Irvin had a huge role in developing many superstars, among them Richard, Elmer Lach, Ken Reardon and goalie Bill Durnan; the "Punch Line" he assembled, with Lach at center between Richard and Blake, was the most fearsome offensive trio of the 1940s.
"He was noted for his dry wit and as a coach who got the best out of every player," a Montreal Gazette report said of Irvin upon his death. "Even in his 60s, he was out on the ice on skates, demonstrating some particular point to his players. … He was a hard loser and expected his players to be the same.

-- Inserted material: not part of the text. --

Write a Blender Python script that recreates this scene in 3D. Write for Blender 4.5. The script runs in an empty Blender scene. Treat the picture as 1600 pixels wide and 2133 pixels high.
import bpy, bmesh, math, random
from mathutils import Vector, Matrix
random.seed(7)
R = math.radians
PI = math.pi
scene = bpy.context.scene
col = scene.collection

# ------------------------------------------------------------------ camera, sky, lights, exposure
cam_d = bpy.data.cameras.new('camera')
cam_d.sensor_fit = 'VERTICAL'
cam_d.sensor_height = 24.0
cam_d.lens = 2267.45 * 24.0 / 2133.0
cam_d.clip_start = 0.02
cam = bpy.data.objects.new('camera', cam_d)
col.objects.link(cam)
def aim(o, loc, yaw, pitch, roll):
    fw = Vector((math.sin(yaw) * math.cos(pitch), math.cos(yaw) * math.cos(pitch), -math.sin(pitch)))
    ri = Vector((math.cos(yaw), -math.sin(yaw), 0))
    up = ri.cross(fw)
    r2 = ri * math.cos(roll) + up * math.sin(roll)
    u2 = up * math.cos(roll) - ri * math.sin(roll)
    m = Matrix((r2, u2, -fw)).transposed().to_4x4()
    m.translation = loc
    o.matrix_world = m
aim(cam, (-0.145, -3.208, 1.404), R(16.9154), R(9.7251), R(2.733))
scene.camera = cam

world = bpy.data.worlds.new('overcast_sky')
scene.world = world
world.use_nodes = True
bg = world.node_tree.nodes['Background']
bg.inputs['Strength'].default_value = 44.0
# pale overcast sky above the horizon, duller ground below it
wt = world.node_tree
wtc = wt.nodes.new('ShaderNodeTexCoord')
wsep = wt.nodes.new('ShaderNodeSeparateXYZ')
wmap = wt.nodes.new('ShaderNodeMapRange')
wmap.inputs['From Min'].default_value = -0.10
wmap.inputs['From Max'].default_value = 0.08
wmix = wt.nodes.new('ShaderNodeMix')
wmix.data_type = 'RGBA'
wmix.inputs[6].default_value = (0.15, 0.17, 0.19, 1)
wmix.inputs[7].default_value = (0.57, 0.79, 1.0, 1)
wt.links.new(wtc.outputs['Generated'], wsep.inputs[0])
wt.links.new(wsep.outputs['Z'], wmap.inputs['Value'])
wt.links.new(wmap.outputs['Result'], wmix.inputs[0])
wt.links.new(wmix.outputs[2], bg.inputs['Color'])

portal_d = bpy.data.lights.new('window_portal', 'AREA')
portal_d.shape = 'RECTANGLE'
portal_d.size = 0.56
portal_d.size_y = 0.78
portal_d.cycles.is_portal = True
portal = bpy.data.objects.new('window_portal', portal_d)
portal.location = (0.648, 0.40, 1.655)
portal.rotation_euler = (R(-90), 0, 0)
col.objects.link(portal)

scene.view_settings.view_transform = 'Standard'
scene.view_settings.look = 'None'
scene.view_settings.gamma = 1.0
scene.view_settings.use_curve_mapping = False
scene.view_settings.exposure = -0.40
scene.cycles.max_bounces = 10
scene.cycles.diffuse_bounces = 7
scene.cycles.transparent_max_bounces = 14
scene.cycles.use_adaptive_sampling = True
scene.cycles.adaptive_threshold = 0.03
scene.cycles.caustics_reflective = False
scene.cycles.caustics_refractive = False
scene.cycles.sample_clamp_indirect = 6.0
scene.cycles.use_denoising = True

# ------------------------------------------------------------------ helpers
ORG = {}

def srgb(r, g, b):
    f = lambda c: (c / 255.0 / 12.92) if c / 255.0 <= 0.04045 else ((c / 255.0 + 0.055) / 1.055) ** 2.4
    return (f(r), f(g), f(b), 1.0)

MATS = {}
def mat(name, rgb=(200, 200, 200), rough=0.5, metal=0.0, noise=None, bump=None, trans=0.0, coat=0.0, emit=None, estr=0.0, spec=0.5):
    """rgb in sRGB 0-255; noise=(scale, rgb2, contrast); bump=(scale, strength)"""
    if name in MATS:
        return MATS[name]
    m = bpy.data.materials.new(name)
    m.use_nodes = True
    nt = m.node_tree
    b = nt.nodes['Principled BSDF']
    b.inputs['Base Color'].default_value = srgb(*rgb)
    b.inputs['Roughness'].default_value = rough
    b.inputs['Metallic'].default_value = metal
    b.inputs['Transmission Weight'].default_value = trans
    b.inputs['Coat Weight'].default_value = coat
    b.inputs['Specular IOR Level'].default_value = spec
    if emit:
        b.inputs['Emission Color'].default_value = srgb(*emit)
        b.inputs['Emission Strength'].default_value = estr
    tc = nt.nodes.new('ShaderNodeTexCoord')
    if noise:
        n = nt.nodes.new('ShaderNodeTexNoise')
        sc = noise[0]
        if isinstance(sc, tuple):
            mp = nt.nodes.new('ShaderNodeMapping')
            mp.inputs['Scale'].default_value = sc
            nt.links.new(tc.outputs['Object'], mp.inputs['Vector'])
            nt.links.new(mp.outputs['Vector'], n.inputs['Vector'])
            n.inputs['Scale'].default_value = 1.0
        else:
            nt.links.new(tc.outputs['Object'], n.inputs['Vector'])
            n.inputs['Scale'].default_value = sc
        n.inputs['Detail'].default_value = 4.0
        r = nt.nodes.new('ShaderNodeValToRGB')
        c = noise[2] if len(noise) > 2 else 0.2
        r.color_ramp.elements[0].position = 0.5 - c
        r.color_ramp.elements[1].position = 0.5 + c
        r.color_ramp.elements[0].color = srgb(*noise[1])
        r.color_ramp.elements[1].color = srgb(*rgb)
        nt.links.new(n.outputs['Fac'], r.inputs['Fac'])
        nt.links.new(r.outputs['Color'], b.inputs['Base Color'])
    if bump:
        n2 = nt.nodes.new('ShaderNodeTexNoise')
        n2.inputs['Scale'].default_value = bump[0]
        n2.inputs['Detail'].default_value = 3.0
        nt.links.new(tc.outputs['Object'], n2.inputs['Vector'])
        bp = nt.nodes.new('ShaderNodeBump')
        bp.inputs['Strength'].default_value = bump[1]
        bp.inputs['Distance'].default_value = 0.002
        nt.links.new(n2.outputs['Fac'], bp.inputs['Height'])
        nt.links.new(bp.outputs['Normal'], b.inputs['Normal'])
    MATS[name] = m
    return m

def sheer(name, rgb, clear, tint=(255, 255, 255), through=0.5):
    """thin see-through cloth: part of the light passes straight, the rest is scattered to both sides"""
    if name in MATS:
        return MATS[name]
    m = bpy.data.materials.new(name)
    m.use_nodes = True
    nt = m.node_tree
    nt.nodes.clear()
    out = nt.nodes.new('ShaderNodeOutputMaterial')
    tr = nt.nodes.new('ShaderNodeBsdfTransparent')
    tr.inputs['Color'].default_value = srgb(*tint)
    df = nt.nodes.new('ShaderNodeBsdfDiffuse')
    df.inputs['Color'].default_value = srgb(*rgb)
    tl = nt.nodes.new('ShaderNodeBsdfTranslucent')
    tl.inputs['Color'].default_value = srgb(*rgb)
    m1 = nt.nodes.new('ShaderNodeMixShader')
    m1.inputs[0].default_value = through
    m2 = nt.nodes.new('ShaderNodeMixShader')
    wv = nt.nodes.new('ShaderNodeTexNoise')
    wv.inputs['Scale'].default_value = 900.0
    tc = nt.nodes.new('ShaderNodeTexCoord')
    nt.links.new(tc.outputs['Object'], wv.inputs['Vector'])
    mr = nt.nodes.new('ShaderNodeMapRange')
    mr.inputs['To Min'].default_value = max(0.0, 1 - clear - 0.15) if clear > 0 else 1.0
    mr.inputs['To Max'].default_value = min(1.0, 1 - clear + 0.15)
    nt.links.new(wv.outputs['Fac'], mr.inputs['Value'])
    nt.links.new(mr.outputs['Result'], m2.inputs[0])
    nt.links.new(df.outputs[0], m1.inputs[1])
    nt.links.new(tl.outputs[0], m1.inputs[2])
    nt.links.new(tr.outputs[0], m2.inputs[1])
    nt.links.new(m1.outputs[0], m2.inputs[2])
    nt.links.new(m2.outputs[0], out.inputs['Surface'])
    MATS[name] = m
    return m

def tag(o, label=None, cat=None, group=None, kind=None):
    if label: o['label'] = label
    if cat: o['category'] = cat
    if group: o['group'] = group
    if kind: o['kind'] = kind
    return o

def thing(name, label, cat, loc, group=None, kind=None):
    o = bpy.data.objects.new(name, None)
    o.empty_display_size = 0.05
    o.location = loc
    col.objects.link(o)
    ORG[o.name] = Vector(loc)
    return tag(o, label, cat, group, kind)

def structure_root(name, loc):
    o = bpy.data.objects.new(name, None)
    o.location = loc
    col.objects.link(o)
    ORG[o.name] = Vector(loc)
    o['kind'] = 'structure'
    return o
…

The one thing he wouldn't permit was to have his team shrug off a loss."
Irvin Jr., the coach's son and former statistician, went on to a distinguished career as a broadcaster in Montreal; his work calling and analyzing Canadiens games on radio and TV earned him the Hockey Hall of Fame's Foster Hewitt Memorial Award in 1988.
Thirty years earlier, Irvin's father had been enshrined as a player for the impact he had made with the Black Hawks but more for his hockey achievements before he arrived in the NHL. He led leagues in Manitoba and Saskatchewan in scoring and was a member of the Allan Cup-winning 1915 Winnipeg Monarchs, the Canadian senior-league champions.
On Wednesday, the 125th anniversary of the birth of Irvin Sr., a son will consider his legendary father in a variety of ways, as he always does.
"Even Scotty Bowman (who coached 30 NHL seasons) didn't coach 26 straight years," Irvin Jr. said Tuesday. "My dad's run was uninterrupted. In those days, they weren't often firing coaches, but it happened. So it's Dad's longevity that I think of the most. He was a star player who became a star coach."